## PROVIDED ENTRIES
◇ ◇ ◇

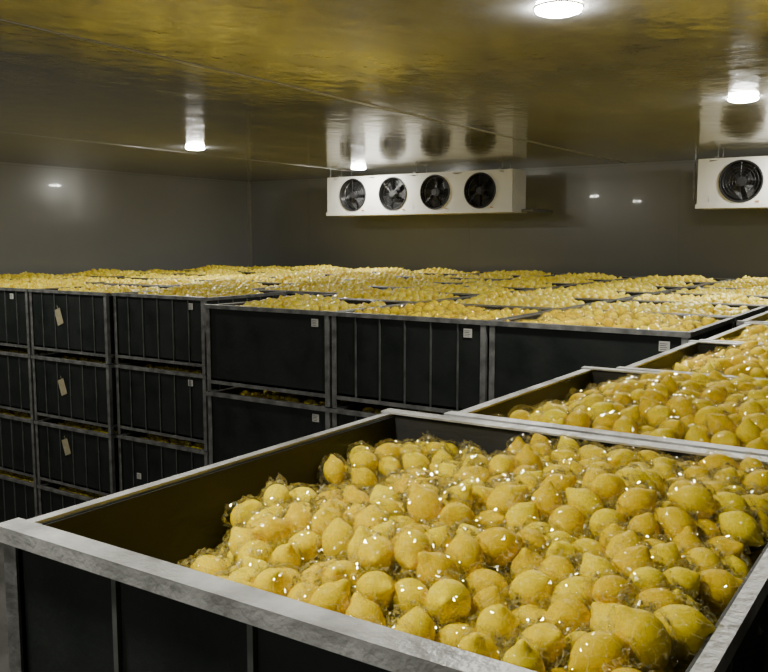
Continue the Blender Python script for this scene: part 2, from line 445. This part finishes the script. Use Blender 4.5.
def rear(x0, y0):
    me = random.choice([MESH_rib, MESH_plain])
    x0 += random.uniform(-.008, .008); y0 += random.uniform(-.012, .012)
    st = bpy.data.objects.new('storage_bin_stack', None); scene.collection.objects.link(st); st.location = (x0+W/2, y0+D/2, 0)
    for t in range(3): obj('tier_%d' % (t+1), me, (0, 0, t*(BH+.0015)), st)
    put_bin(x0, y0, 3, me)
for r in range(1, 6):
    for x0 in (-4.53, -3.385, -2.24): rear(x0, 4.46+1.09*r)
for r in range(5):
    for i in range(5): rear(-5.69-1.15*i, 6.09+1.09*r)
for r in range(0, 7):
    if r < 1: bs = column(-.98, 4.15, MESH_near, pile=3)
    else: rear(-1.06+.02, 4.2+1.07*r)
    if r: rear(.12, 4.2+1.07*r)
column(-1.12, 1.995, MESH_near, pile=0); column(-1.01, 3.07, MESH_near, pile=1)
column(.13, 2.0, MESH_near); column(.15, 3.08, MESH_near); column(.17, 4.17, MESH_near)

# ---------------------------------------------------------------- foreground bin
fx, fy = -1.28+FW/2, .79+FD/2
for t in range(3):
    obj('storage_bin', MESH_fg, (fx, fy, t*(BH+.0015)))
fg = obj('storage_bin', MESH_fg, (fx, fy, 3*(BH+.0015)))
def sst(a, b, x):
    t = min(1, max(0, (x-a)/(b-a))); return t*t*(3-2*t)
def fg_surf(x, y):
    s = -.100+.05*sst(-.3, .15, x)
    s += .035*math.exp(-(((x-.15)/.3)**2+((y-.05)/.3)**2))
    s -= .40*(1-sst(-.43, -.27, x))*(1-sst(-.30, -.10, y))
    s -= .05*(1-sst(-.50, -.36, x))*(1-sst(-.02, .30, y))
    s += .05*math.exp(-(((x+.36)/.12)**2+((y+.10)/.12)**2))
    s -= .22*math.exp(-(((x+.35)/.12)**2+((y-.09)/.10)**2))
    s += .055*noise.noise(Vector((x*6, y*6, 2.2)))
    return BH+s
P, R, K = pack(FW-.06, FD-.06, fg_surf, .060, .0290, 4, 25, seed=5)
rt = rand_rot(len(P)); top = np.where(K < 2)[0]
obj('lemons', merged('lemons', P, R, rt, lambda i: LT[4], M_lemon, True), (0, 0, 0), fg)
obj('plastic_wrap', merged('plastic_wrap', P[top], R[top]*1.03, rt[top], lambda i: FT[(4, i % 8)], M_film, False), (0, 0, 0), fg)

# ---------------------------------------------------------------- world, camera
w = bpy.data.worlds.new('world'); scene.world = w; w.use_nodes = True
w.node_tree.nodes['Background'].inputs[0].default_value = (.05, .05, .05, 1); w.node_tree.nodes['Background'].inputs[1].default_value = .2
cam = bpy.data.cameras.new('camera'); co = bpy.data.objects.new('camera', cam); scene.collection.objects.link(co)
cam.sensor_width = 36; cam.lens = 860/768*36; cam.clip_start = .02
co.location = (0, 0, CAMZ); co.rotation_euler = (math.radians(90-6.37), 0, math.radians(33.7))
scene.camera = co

◇ ◇ ◇

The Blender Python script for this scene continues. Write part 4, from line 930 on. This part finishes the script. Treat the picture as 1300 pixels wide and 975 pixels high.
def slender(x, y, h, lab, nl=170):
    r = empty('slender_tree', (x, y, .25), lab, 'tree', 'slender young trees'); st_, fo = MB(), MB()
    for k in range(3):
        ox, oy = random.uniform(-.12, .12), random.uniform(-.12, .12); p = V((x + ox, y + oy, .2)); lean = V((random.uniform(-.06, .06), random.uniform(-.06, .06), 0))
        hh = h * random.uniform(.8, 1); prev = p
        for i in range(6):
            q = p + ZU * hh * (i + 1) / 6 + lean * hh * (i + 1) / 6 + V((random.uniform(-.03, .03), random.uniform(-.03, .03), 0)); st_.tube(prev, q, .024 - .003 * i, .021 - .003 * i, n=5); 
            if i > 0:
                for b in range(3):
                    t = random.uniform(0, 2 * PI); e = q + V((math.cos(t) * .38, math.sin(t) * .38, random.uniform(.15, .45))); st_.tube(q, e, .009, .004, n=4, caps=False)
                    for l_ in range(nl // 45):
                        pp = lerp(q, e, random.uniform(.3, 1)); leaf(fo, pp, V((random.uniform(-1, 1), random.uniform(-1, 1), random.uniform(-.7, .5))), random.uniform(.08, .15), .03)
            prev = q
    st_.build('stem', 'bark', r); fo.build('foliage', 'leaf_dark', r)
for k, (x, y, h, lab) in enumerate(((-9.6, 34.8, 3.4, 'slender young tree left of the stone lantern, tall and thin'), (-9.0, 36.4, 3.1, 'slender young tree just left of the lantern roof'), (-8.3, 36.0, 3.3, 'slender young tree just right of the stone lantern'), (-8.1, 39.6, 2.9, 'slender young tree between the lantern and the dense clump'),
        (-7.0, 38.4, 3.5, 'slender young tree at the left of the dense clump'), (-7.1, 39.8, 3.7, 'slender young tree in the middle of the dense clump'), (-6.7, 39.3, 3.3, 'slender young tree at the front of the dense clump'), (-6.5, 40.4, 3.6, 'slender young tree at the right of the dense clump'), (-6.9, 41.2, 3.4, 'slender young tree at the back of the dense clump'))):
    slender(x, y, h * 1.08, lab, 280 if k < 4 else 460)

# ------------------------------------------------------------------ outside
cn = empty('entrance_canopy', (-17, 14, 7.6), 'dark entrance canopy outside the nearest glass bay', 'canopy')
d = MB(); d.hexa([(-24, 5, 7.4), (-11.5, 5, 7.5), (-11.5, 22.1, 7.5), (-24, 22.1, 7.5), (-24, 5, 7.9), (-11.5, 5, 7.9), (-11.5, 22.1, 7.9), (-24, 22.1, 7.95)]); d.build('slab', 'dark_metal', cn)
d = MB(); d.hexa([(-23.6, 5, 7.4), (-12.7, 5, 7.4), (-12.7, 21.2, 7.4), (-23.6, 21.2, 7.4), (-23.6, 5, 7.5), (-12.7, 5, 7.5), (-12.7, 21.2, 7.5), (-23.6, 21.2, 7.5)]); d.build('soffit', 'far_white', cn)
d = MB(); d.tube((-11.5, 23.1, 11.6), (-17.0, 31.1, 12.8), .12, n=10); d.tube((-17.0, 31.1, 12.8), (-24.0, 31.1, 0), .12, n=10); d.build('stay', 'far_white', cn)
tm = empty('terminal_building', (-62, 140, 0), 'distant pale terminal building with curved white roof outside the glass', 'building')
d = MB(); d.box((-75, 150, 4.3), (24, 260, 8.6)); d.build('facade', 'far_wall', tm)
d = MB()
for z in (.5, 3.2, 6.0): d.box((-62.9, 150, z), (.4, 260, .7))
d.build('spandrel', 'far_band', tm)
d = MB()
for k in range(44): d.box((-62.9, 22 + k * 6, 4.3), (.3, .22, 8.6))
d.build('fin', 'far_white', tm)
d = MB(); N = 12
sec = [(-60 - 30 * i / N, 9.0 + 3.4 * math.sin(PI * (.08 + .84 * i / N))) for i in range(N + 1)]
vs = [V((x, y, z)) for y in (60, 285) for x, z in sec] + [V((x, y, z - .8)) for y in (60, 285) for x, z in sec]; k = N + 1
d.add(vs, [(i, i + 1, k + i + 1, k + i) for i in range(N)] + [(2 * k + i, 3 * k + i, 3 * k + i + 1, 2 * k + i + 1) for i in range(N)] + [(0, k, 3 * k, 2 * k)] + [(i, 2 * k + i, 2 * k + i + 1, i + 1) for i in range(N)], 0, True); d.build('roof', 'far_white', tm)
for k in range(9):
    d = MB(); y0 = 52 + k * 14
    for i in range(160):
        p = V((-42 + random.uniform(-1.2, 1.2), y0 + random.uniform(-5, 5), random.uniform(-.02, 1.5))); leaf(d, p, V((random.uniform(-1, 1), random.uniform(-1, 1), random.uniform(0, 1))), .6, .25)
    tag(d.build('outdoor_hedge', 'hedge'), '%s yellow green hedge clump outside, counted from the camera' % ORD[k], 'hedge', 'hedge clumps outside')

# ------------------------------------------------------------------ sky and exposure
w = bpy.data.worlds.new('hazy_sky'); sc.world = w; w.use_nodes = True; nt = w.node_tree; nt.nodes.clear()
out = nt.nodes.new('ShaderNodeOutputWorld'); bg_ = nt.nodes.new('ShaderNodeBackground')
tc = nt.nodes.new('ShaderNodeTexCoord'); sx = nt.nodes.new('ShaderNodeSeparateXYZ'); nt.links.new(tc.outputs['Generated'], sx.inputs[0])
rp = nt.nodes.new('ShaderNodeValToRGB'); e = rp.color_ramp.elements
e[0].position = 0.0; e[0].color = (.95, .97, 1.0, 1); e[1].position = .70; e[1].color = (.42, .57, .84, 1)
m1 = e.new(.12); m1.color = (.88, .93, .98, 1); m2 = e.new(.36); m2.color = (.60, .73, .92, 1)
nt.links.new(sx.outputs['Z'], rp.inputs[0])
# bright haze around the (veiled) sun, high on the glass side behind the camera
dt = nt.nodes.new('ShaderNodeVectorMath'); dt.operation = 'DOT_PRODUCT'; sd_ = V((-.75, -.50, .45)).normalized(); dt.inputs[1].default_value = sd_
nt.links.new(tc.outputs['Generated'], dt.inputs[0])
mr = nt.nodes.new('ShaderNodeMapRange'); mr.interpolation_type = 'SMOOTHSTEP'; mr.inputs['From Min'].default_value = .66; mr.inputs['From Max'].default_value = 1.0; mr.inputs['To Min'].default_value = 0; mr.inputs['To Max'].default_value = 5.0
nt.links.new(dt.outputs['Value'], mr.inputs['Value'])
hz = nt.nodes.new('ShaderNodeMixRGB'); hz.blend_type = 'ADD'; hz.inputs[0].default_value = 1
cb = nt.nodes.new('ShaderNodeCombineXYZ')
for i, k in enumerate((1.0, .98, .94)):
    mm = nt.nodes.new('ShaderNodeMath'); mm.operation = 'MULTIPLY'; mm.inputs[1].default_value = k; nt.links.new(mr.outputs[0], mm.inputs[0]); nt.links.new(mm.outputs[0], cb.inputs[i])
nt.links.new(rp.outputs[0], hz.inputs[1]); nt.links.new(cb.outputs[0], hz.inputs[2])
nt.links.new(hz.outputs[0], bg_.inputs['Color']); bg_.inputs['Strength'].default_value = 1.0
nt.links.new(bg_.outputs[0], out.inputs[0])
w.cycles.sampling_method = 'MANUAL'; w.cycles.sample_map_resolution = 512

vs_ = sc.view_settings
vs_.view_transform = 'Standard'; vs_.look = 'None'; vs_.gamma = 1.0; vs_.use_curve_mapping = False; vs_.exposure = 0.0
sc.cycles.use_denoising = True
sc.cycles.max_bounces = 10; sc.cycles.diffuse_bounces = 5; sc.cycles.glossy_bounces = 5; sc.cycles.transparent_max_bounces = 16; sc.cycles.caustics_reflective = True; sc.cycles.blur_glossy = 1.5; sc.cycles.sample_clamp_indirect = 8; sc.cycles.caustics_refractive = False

◇ ◇ ◇

Copy the records above exactly, beginning at the line that contains "Continue the Blender" and stopping after the line that contains "False), (0, 0, 0), fg)".

## THE OUTPUT
Continue the Blender Python script for this scene: part 2, from line 445. This part finishes the script. Use Blender 4.5.
def rear(x0, y0):
    me = random.choice([MESH_rib, MESH_plain])
    x0 += random.uniform(-.008, .008); y0 += random.uniform(-.012, .012)
    st = bpy.data.objects.new('storage_bin_stack', None); scene.collection.objects.link(st); st.location = (x0+W/2, y0+D/2, 0)
    for t in range(3): obj('tier_%d' % (t+1), me, (0, 0, t*(BH+.0015)), st)
    put_bin(x0, y0, 3, me)
for r in range(1, 6):
    for x0 in (-4.53, -3.385, -2.24): rear(x0, 4.46+1.09*r)
for r in range(5):
    for i in range(5): rear(-5.69-1.15*i, 6.09+1.09*r)
for r in range(0, 7):
    if r < 1: bs = column(-.98, 4.15, MESH_near, pile=3)
    else: rear(-1.06+.02, 4.2+1.07*r)
    if r: rear(.12, 4.2+1.07*r)
column(-1.12, 1.995, MESH_near, pile=0); column(-1.01, 3.07, MESH_near, pile=1)
column(.13, 2.0, MESH_near); column(.15, 3.08, MESH_near); column(.17, 4.17, MESH_near)

# ---------------------------------------------------------------- foreground bin
fx, fy = -1.28+FW/2, .79+FD/2
for t in range(3):
    obj('storage_bin', MESH_fg, (fx, fy, t*(BH+.0015)))
fg = obj('storage_bin', MESH_fg, (fx, fy, 3*(BH+.0015)))
def sst(a, b, x):
    t = min(1, max(0, (x-a)/(b-a))); return t*t*(3-2*t)
def fg_surf(x, y):
    s = -.100+.05*sst(-.3, .15, x)
    s += .035*math.exp(-(((x-.15)/.3)**2+((y-.05)/.3)**2))
    s -= .40*(1-sst(-.43, -.27, x))*(1-sst(-.30, -.10, y))
    s -= .05*(1-sst(-.50, -.36, x))*(1-sst(-.02, .30, y))
    s += .05*math.exp(-(((x+.36)/.12)**2+((y+.10)/.12)**2))
    s -= .22*math.exp(-(((x+.35)/.12)**2+((y-.09)/.10)**2))
    s += .055*noise.noise(Vector((x*6, y*6, 2.2)))
    return BH+s
P, R, K = pack(FW-.06, FD-.06, fg_surf, .060, .0290, 4, 25, seed=5)
rt = rand_rot(len(P)); top = np.where(K < 2)[0]
obj('lemons', merged('lemons', P, R, rt, lambda i: LT[4], M_lemon, True), (0, 0, 0), fg)
obj('plastic_wrap', merged('plastic_wrap', P[top], R[top]*1.03, rt[top], lambda i: FT[(4, i % 8)], M_film, False), (0, 0, 0), fg)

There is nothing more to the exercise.